A 60-second read is a first impression, not a fingerprint.
A dozen binary picks capture a mood, maybe a lean, not the full, contradictory range of a real person's taste. The flow's confidence ("your eye gravitates toward…") is deliberately more certain than the data warrants. That's good theater and slightly bad epistemics, and I haven't squared the two.
Naming someone's taste can box them in.
"You, articulated" feels great when it's right and quietly limiting when it's close-but-not-quite, because now the feed leans into a version of you the product decided in the first minute. First impressions calcify, and there's no obvious moment in the flow where the person gets to say "actually, not that."
Binary picks smuggle in the curator's bias.
The taste the system "reads" is bounded entirely by the images I chose to show. Pick a narrow, tasteful set and everyone comes out looking like they share my eye. The flow feels like it's reading the user; some of what it's reading is me.
The four taste axes are machinery I'm not sure should be visible.
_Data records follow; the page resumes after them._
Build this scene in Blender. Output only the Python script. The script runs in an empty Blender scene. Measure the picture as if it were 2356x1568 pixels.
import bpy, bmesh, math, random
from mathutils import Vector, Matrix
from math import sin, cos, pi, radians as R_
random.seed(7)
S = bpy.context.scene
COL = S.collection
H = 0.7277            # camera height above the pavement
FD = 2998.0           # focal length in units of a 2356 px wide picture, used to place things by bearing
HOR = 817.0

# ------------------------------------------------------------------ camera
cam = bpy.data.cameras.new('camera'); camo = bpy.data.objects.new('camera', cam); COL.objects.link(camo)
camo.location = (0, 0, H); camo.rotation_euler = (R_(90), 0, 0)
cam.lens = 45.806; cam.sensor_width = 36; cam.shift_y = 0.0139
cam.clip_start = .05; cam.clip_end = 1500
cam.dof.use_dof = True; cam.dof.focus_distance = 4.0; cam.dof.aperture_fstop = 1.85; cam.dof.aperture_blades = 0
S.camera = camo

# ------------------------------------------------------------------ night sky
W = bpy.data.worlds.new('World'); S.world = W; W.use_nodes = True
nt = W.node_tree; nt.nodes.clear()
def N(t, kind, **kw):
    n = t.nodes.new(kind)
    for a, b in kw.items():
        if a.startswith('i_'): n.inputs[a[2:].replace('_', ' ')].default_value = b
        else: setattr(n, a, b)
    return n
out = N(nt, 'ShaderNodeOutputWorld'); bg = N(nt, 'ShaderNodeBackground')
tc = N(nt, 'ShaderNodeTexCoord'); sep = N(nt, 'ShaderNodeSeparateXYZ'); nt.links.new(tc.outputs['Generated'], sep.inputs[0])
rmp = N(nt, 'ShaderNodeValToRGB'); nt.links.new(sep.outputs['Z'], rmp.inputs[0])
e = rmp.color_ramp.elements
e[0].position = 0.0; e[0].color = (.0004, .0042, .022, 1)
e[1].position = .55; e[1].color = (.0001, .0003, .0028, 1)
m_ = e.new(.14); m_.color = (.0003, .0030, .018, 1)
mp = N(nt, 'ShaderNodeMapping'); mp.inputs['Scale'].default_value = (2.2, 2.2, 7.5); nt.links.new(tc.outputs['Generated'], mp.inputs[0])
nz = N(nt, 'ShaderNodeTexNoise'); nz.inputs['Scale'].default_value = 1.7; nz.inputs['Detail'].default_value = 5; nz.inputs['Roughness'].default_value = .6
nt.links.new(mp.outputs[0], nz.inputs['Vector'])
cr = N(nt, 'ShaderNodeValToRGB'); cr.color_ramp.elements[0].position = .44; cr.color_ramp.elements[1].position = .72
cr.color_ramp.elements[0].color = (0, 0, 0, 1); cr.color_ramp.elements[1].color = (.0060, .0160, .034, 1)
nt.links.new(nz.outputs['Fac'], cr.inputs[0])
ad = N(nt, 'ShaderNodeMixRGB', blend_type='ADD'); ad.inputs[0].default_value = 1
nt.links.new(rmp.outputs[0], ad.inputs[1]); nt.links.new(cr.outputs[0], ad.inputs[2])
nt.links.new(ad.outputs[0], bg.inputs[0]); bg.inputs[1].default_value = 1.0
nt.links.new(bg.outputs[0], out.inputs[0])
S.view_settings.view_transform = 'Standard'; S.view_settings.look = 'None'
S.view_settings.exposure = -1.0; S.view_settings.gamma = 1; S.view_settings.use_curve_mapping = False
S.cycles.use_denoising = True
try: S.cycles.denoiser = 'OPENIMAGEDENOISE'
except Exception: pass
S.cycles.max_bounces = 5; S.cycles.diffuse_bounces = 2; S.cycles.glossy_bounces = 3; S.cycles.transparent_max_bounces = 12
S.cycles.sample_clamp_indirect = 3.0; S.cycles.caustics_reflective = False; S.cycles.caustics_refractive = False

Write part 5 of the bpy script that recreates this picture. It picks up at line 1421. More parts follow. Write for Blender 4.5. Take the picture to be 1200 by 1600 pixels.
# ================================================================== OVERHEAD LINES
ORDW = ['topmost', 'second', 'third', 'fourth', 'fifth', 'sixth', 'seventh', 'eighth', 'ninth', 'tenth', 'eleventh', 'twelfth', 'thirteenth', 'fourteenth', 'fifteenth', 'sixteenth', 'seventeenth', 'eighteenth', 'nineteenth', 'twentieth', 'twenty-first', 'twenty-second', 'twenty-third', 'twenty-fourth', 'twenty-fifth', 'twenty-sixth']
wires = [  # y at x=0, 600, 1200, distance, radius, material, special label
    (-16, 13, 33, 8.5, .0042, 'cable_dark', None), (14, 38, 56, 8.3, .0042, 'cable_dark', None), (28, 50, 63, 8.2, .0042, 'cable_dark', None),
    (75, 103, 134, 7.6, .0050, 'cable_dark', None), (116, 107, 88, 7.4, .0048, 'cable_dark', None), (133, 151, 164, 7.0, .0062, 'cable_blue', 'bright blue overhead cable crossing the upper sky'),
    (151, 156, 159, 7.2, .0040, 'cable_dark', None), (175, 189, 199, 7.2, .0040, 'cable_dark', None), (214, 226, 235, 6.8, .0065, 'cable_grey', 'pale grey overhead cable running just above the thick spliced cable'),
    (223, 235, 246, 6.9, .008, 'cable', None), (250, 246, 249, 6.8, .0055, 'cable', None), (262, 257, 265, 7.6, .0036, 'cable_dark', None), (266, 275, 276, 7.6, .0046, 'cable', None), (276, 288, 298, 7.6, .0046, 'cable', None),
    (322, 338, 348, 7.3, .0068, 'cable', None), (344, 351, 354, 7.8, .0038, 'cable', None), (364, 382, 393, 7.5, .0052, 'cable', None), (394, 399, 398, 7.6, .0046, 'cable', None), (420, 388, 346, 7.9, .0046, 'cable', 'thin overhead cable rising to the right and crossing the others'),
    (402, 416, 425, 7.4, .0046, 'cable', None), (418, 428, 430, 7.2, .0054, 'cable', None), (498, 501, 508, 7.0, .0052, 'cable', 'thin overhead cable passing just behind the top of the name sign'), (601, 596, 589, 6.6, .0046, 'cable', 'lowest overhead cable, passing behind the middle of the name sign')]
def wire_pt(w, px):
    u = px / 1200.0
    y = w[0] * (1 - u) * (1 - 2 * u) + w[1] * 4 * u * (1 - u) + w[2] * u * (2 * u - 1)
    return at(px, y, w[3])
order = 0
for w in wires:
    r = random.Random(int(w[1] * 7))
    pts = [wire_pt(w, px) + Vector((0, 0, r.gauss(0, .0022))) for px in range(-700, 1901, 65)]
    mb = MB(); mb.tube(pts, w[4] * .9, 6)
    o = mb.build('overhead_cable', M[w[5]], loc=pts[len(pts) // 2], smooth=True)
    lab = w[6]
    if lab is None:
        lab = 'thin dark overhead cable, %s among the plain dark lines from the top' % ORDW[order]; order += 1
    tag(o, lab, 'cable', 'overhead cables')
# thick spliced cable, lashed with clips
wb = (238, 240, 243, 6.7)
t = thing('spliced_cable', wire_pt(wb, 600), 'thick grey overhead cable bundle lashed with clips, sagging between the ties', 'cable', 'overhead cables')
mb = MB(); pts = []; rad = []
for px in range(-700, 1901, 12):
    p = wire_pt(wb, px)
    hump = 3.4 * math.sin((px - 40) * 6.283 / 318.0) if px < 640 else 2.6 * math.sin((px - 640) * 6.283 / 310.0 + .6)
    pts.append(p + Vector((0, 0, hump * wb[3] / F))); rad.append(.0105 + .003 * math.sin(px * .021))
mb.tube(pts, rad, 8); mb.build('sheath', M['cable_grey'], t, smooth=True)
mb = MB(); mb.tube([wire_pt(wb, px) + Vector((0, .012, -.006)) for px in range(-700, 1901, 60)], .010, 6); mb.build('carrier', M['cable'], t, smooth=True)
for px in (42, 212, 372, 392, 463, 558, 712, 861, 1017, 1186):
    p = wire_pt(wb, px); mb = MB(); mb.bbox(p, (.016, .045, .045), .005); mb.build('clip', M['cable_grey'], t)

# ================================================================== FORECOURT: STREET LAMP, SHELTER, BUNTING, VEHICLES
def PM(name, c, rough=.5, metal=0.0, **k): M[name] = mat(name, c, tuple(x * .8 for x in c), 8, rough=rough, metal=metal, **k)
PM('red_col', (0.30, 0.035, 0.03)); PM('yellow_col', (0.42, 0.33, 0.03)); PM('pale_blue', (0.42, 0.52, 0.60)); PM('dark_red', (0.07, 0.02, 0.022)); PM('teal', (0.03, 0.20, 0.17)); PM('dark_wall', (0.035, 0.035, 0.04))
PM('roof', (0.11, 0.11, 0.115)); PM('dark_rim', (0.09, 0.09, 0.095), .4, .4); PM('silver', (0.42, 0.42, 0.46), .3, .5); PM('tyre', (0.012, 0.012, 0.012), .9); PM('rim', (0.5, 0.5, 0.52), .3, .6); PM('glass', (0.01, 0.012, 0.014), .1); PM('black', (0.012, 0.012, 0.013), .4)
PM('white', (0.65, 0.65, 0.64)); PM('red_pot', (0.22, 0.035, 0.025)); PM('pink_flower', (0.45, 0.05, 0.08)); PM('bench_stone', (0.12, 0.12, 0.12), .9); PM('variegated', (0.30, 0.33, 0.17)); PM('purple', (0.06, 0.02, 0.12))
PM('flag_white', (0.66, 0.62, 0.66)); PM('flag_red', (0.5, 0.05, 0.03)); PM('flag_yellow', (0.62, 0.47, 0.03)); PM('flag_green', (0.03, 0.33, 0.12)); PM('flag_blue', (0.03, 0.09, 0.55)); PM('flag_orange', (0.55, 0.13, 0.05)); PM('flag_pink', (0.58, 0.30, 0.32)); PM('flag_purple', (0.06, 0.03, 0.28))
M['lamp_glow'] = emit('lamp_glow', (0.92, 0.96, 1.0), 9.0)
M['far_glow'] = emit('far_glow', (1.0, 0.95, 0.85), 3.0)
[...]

The current concept surfaces the axes during the flow. My instinct is that's exposing too much of the engine; the dials belong in a settings panel later, not in the poetic first-run. It's an unresolved tension between "show your work" and "keep the magic."
Recognition has a cold-start floor.
The first one or two picks have almost nothing to reason from, so the earliest moments are the weakest, exactly when a skeptical new user decides whether to keep going. The flow is most fragile at the precise point it most needs to land.
I started out optimizing for short, fewer steps, less friction, and realized partway in that the goal was never speed, it was recognition; a 60-second flow that makes you feel seen beats a 10-second one that doesn't.
The hardest line to hold was confidence versus honesty: the moment the product names your taste is the moment it delights you, and it's also the moment it's most likely to be wrong, and I'm still not sure how much certainty I'm allowed to fake to earn the feeling.
And building the same flow on two surfaces at once taught me that "designed once, deployed across" is mostly a lie I tell about tokens; the recognition moment had to be re-felt on each screen, because the same logic lands completely differently in your palm than on your desk.